If you don’t think that’s worth remembering and teaching to younger generations, then you have very different priorities from me. . . which is the kind of freedom our airmen fought for in the first place.
So please stand with TAVAS and their Southern Knights, Northern Skies project.
Just click the link. It’s your turn to make a huge difference.
These gentlemen of the skies certainly were true pioneers, skilled and brave they were perhaps a little naive in their outlook. But thanks to them and their kind, we have an aviation industry that is stunning in every way. With the centenary of the First World War having lots of media attention over here in the UK, many more people are becoming aware of this war and its battles. On a recent visit to the the RAF museum at Hendon, London, I was surprised to see that the First World War aviation hangar was empty of people, whilst the Second World War hanger was very busy. Perhaps more needs to be done to raise the profile of these young pioneers and what better way then through a project like this. Good luck to them.
It’s true – even with all the media attention on WW1 Centenaries, WW2’s aircraft and pilots still get all the limelight. The BoB 75th couldn’t have helped either… I guess that as more WW1 replicas get built and flying, public awareness will rise.
The thing about the huge difference the ‘Southern Knights’ made to Australia (and being a vast, empty country with benign seasons, it was just begging for an aviation infrastructure) is that their contribution was equalled by the airmen from each country – Alcock & Brown, and Eddie Rickenbacker both spring to mind…

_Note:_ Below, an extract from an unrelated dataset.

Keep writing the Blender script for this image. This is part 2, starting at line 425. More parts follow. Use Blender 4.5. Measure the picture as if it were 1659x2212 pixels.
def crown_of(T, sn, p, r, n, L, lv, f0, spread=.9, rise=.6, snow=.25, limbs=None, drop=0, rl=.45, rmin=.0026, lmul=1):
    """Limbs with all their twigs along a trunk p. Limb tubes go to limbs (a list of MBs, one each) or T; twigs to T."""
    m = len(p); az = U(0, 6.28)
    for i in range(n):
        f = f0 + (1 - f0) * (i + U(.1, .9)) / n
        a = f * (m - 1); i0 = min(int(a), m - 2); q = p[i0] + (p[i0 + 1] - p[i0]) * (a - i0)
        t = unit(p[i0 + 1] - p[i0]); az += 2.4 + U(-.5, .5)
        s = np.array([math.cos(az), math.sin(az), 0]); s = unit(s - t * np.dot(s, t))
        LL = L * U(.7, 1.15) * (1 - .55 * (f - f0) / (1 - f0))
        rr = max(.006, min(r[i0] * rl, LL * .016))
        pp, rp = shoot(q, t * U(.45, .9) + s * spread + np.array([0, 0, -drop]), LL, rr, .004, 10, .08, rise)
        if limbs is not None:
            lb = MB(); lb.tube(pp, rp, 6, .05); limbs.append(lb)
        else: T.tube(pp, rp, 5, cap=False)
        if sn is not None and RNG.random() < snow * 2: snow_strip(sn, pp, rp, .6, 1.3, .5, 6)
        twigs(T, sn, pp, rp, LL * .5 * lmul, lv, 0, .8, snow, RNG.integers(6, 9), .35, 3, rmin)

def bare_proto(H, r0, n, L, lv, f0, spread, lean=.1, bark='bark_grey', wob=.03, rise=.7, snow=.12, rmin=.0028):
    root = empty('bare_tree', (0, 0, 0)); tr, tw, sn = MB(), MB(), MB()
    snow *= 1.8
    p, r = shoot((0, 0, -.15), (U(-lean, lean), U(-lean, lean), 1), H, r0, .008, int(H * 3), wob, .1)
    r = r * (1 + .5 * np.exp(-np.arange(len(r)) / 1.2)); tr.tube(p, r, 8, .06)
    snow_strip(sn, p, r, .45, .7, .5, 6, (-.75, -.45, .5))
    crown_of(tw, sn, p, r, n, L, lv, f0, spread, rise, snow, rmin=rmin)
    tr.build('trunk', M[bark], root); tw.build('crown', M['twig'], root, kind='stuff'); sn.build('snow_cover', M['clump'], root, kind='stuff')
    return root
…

There has certainly been an increase in flying replicas here, (even Bruce Dickinson from iron maiden has one) which will go someway to helping. I think being so far from the European theatre of WWI, the Aussies (whose contribution was quite rightly akin to those you mention), do sadly get left out. Maybe it’ll change soon.
I think you’re right. I hope so anyway. The growth in replicas and interest over the past dozen years has been phenomenal.